Pour faire face à la croissance défensive, Alfred Lee choisit deux FNB à faible volatilité — l’un exposé aux actions canadiennes (ZLB) et l’autre axé sur les États-Unis (ZLU). Ces FNB investissent dans des noms à faible bêta qui sont moins sensibles aux mouvements du marché. Un FNB mondial (ZGQ), qui offre une exposition à des titres de premier ordre, complète son portefeuille principal.
Un choix thématique est un FNB d’actions d’iShares (CEW) offrant une exposition aux banques et aux assureurs canadiens. Ce FNB compense la faible exposition aux banques dans les positions de base, dit-il. L’autre FNB thématique, un fonds mondial de robotique et d’intelligence artificielle (BOTZ), offre un potentiel d’alpha.
Pour les obligations, Alfred Lee choisit le FNB d’obligations totales (ZAG) pour une large exposition — il est relativement bon marché à huit points de base, détaille-t-il.
Il choisit également un positionnement thématique au sein des titres à revenu fixe : exposition à des obligations d’entreprises non-BBB, ou de qualité supérieure, au Canada (ZQB) et aux États-Unis (QLTA). Ces FNB évitent les taux d’intérêt négatifs en dehors de l’Amérique du Nord.
Dans la catégorie des actifs non corrélés, il choisit un FNB sur l’or couvert en dollars canadiens (CGL). « Le dollar canadien a tendance à être corrélé au prix de l’or, déclare Alfred Lee. Chaque fois que le dollar américain s’affaiblit, vous voulez cette corrélation négative entre le dollar américain et l’or. »

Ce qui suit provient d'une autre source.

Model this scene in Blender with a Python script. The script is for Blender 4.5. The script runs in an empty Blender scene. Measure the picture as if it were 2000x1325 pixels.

Un FNB sur les obligations du Trésor américain à long terme (TLT) agit comme une couverture contre les corrections et marchés baissiers. « Chaque fois que des actifs à risque sont vendus, les bons du Trésor américain à long terme se comportent très bien », explique Alfred Lee.
Un FNB anti-bêta neutre par rapport au marché (QBTL) qui utilise une stratégie long/short peut se couvrir contre les baisses du marché — dans ce cas, parce qu’il a une position acheteur sur les actions volatiles et une position vendeur sur le marché. Lors du marché baissier de mars, ce FNB s’est bien comporté, explique Alfred Lee.